Ryan Blaney eyes Las Vegas turnaround: ‘What are you willing to push it to?’
Patrick Vallely | For NASCAR Digital Media
LAS VEGAS -- Ryan Blaney has had a string of bad luck at Las Vegas Motor Speedway, typically reserved for the casinos.
But with postseason stakes higher than ever in the Round of 8 of the NASCAR Cup Series Playoffs, Blaney is back at the table and hoping he has the right cards in hand for Sunday's South Point 400 (5:30 p.m. ET, USA Network, HBO Max, PRN Radio, SiriusXM NASCAR Radio, NBC Sports App).
MORE: Las Vegas schedule | At-track photos
Vegas puns aside, Blaney's recent history at the 1.5-mile track has been abysmal. The 2023 Cup Series champion crashed during practice for each of the last two Vegas races, starting in a backup car, then incurring damage during the race. Saturday seemed to be a turn of his fortune, escaping with a clean practice and qualifying session that set his No. 12 Team Penske Ford 14th on the starting grid.
What led to his prior mishaps was, in part, low tire pressure; an intentional setup decision to help find speed because cars with looser handling tend to race faster at tracks like Las Vegas. Blaney encouraged his crew chief, Jonathan Hassler, not to back down if it means making the No. 12 Ford fast.
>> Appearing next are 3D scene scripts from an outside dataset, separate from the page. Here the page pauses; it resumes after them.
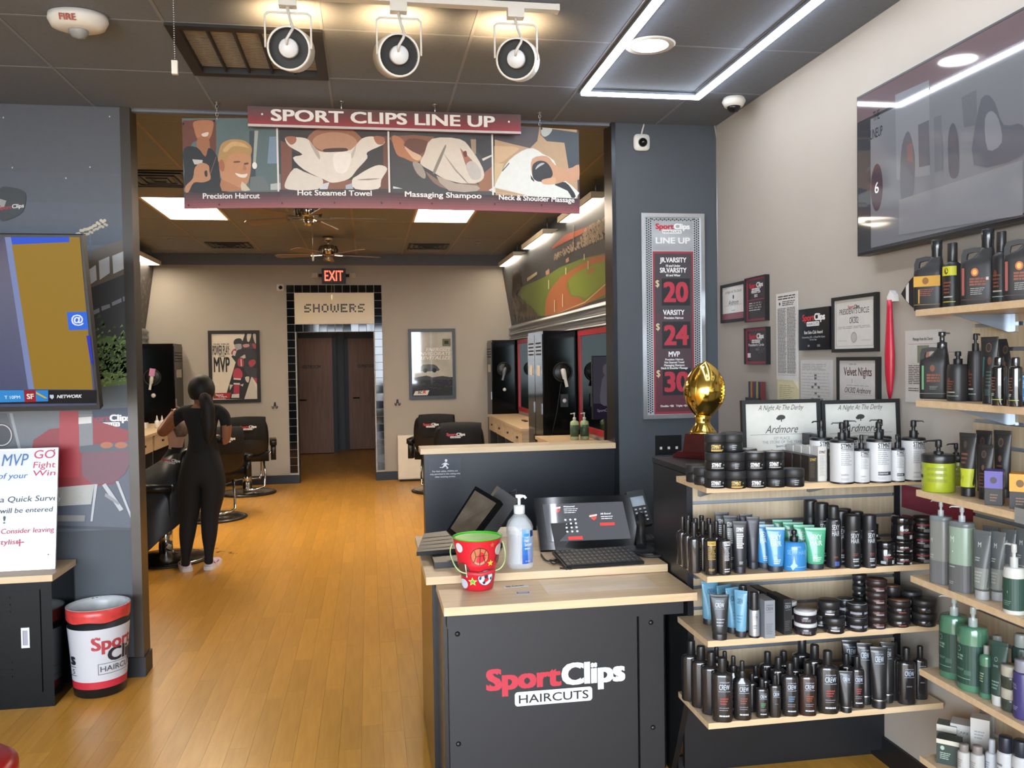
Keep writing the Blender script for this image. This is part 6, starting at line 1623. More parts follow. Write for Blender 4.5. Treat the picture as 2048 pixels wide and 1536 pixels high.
o = obj('stand', bm, M_bplast, ct); o.matrix_parent_inverse = cp.matrix().inverted()
def cord(label, pts, r=.003, m=None): return tag(tube('cable', crom([tuple(q) for q in pts], 6, False), r, m or M_bmatte), label, 'cable')
cord('tangled black cable beside the touchscreen', [oZ(1082, 1108, .806), oZ(1095, 1122, .806), oZ(1120, 1118, .806), oZ(1108, 1128, .808), oZ(1100, 1120, .81), oZ(1130, 1130, .806), oZ(1143, 1138, .806), oZ(1120, 1136, .806)])
cord('coiled black cord lying towards the desk end', [oZ(1268, 1106, .808), oZ(1290, 1112, .808), oZ(1318, 1112, .808), oZ(1338, 1108, .808)], .006)
cord('looping black cable behind the card terminal', [oZ(1300, 1098, .806), oZ(1318, 1100, .806), oZ(1330, 1092, .81), oZ(1312, 1086, .81), oZ(1322, 1060, .85), oZ(1338, 1058, .86)])
# ---- laptop style terminal at the left end
BLq, BRq, TLq, TRq = oY(893, 1062, 3.42), oY(932, 1094, 3.26), oY(951, 972, 3.56), oY(1002, 1002, 3.42)
lp = thing('laptop_terminal', 'open black laptop terminal with reflective tilted screen at desk end', 'laptop')
q = [oZ(833, 1104, .84), oZ(925, 1096, .84), oZ(905, 1060, .84), oZ(848, 1067, .84)]
bm = bmesh.new(); va = [bm.verts.new(v) for v in q]; vb = [bm.verts.new(v-Vector((0, 0, .016))) for v in q]
bm.faces.new(va); bm.faces.new(vb[::-1])
for k in range(4): bm.faces.new((va[k], vb[k], vb[(k+1) % 4], va[(k+1) % 4]))
kb = obj('keyboard_deck', bm, M_bplast, lp, bevel=.002)
its = []
for i in range(9):
    for j in range(4):
        u, v = (i+.7)/11, (j+.7)/5.2
        a = q[0].lerp(q[1], u).lerp(q[3].lerp(q[2], u), v)
        its.append(([(a.x-.007, a.y-.006), (a.x+.007, a.y-.006), (a.x+.007, a.y+.006), (a.x-.007, a.y+.006)], [(0, 1, 2, 3)], '#26272a'))
        its.append(([(a.x-.002, a.y-.002), (a.x+.002, a.y-.002), (a.x+.002, a.y+.002), (a.x-.002, a.y+.002)], [(0, 1, 2, 3)], '#77797d'))
page('keys', its, lp, lambda x, y, o: (x, y, .8402+o), eps=.00002)['kind'] = 'stuff'
qq = [BLq, BRq, TRq, TLq]; nrm = (BRq-BLq).cross(TLq-BLq).normalized()
if nrm.dot(CAM-BLq) < 0: nrm = -nrm
bm = bmesh.new(); va = [bm.verts.new(v) for v in qq]; vb = [bm.verts.new(v-nrm*.02) for v in qq]
bm.faces.new(va); bm.faces.new(vb[::-1])
for k in range(4): bm.faces.new((va[k], vb[k], vb[(k+1) % 4], va[(k+1) % 4]))
obj('screen_lid', bm, mat('gloss_black_bezel', '#0c0d0f', .1, var=0), lp, bevel=.002)
bm = bmesh.new(); cc = sum(qq, Vector())/4; bm.faces.new([bm.verts.new(cc+(v-cc)*.84+nrm*.0008) for v in qq])
obj('glass', bm, mat('warm_reflective_glass', '#5d554a', .08, var=.25, scale=14, spec=.8, col2='#4a4238'), lp)
bm = bmesh.new(); bm_box(bm, .23, .40, 3.24, 3.50, .801, .823); obj('dock', bm, M_bplast, lp, bevel=.003)
a, b = oY(905, 1080, 3.52), oY(1015, 995, 3.56)
pr_ = thing('label_printer', 'black angled device standing behind the laptop terminal', 'printer', ((a.x+b.x)/2+.03, 3.58, .801))
bm = bmesh.new(); bm_box(bm, -.05, .05, -.03, .03, .0, .23); obj('body', bm, M_bplast, pr_, bevel=.012, rot=(0, .62, 0), loc=(-.04, 0, .035))
bm = bmesh.new(); bm_box(bm, -.10, .06, -.05, .05, 0, .02); obj('base', bm, M_bplast, pr_, bevel=.004)
tube('loop_cord', [(.10, 0, .22), (.13, 0, .235), (.13, .0, .19), (.10, 0, .17)], .004, M_bmatte, pr_)
p = oZ(985, 1075, .80)
tag(box('paper_pad', p.x-.05, p.x+.12, p.y, p.y+.10, .8008, .825, mat('paper_cream', '#ddd2b8', .7)), 'cream paper pad on the desk behind the sanitizer', 'paper pad')

# ================================================================ PRODUCT DISPLAY UNITS
def groove_panels(t, axis, a0, a1, face, z0, z1, zg, pitch=.0762, depth=.018):
    """maple slat panels with recessed aluminium channels; each slat is its own piece"""
    k = math.ceil((z0-zg)/pitch); edges = [z0]
    z = zg+k*pitch
    while z < z1:
        if z-z0 > .01: edges.append(z)
        z += pitch
    edges.append(z1)
    for i, (a, b) in enumerate(zip(edges, edges[1:])):
        lo = a+(.006 if i else 0); hi = b-(.006 if i < len(edges)-2 else 0)
        if axis == 'y': box('slat', a0, a1, face, face+depth, lo, hi, M_mapleV, t, bevel=.001)
        else: box('slat', face, face+depth, a0, a1, lo, hi, M_mapleV, t, bevel=.001)
        if i:
            if axis == 'y': box('channel', a0, a1, face+.008, face+depth, a-.006, a+.006, M_alu, t)
            else: box('channel', face+.008, face+depth, a0, a1, a-.006, a+.006, M_alu, t)
un = thing('slatwall_display_unit', 'maple slatwall display unit facing the shop beside the checkout', 'display unit', (0, 0, 0))
UY = 2.93
zg = oY(1385, 1006, UY).z
groove_panels(un, 'y', 1.135, 1.925, UY, .35, 1.135, zg)
box('carcass', 1.135, 1.948, UY+.02, 3.28, .34, 1.165, M_black, un)
box('counter_top', 1.112, 1.948, UY-.0, 3.30, 1.166, 1.186, M_black, un, bevel=.002)
bm = bmesh.new(); bm_prism(bm, [(2.925, 1.164), (3.29, 1.164), (3.29, 0), (3.12, 0), (3.06, .12), (2.925, .42)], 1.112, 1.134, 'x'); obj('end_panel', bm, M_black, un)
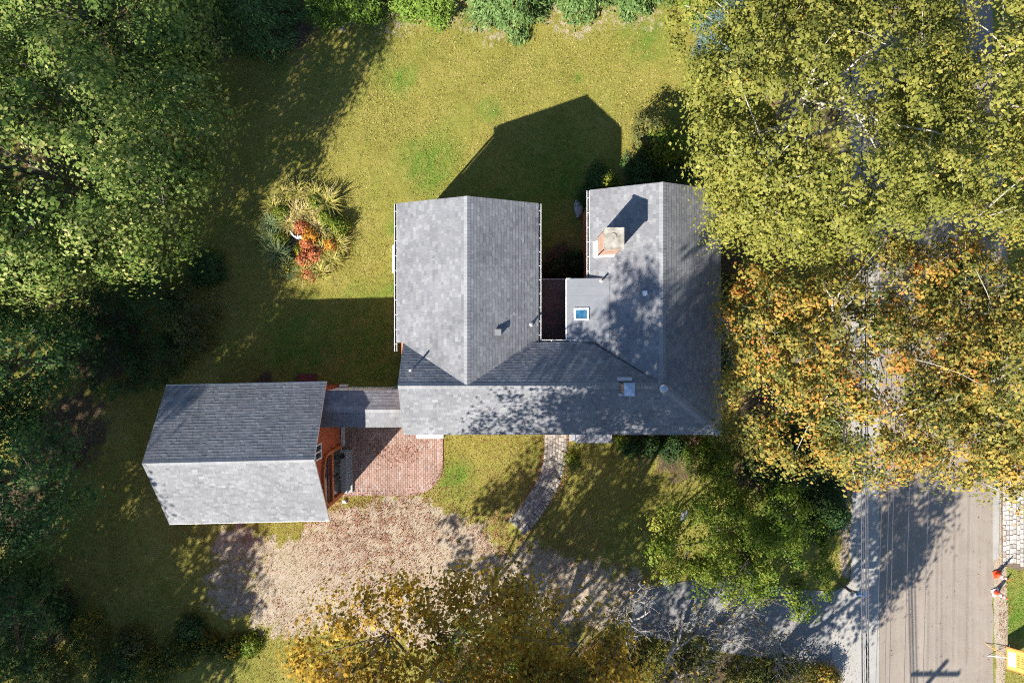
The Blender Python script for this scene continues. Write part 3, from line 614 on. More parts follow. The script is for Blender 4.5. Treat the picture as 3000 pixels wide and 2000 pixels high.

"It's, what are you willing to push it to?" Blaney said Saturday. "And I've never been a big fan of reeling something in. Like, I feel like if you're trying to get the most out of your stuff and keep working on it and refine it -- I mean, you can't just keep doing the same thing, which we aren't. So just refining what you think is fast and good."
Blaney added he felt no hesitation or trepidation returning to the track or climbing inside the race car despite his previous sour luck, resiliently putting any errors in the rearview mirror and looking out the windshield instead.
"I don't ever try to think of that stuff like being hesitant or anything like that in the back of your mind," Blaney said. "It's just some things that happen every now and then. Yeah, they stink when it happens for sure, not only for me, but for everybody, right? We have to get a new car ready, and it's no fun for anyone. But no, we've had good discussions and a good kind of route to go."
Playing to his benefit is that despite his dismal last two Vegas races, Team Penske or its affiliated team, Wood Brothers Racing, has won each of the past two, with Joey Logano winning in 2024 and Josh Berry scoring his first career Cup win in March. Those notes are excellent to look back on, but there's one problem: Blaney has limited notes of his own.
"I finished in the fall last year. I was just eight laps down," Blaney said with a laugh. "But hopefully, we can learn from what Josh had in the spring and build off of what we learned at Kansas. I thought we were decent at Kansas. I didn't think we were the best. I thought we were kind of seventh-, eighth-place car at Kansas behind some Toyotas and a couple of Hendrick cars. But hopefully we learned a little bit there and we're able to apply it for this weekend. So yeah, just relying heavily on previous races here, from our other teammates and then taking what we learned a couple weeks ago to hopefully be where you want to be."